The U.S. government began shutting down after midnight Wednesday as lawmakers and President Donald Trump failed to resolve a budget impasse in talks dominated by Democratic demands for health care funding.

It is the first shutdown since the record 35-day closure nearly seven years ago and will halt operations at multiple federal departments and agencies, affecting hundreds of thousands of workers.

Trump accused Democrats of causing the shutdown and threatened to target their priorities and voters during the stoppage.

“So we’d be laying off a lot of people who are going to be very affected. And they’re Democrats, they’re going to be Democrats,” Trump told reporters in the Oval Office.

He added that “a lot of good can come down from shutdowns,” suggesting he would use the pause to “get rid of a lot of things we didn’t want, and they’d be Democrat things.”

U.S. Senate Republican leaders hold a press conference following a Senate vote on Capitol Hill hours before a partial government shutdown is set to take effect in Washington, U.S. on Sept. 30, 2025. (AFP Photo)
U.S. Senate Republican leaders hold a press conference following a Senate vote on Capitol Hill hours before a partial government shutdown is set to take effect in Washington, U.S. on Sept. 30, 2025. (AFP Photo)

Failed talks before deadline

Government operations ceased at 12:01 a.m. (0401 GMT) after the Senate failed to approve a short-term funding measure already passed by the House of Representatives.

Hopes of a compromise had dimmed since Monday, when a last-minute White House meeting yielded no progress.

Congress frequently faces budget standoffs but usually avoids shutdowns.

Democrats, though in the minority in both chambers, have been using their leverage eight months into Trump’s second term, which has seen several agencies dismantled.

Trump’s threat of further job cuts deepened anxieties among federal employees after mass layoffs carried out earlier this year by Elon Musk’s Department of Government Efficiency.

The Senate requires 60 votes to pass funding bills, seven more than Republicans control.

Republicans had proposed extending current funding until late November while working toward a long-term plan.

Democrats demanded hundreds of billions in restored health care spending, particularly for the Affordable Care Act program for low-income households, which the Trump administration has sought to dismantle.

Almost all Senate Democrats voted against the House-passed seven-week stopgap measure hours before the deadline.

Uncertain duration

It remains unclear how long the shutdown will last.

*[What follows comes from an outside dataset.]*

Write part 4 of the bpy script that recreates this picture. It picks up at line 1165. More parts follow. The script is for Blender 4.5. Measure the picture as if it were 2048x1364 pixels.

Since 1976, when the modern budget process was adopted, the government has shut down 21 times.

Some closures lasted only hours, while the longest began Dec. 22, 2018, when Trump clashed with Democrats over $5.7 billion in border wall funding.

That shutdown furloughed about 380,000 workers and forced 420,000 to work without pay.

This time, the Congressional Budget Office estimates up to 750,000 federal employees could be furloughed daily, with back pay delayed until the shutdown ends.

The shutdown does not affect the Postal Service, military operations, or welfare programs such as Social Security and food stamps.

The Senate was due back in session on Wednesday, but the House is in recess all week, limiting the prospects for swift action.

The Senate will break on Thursday for Yom Kippur, but is expected to reconvene on Friday and could work through the weekend.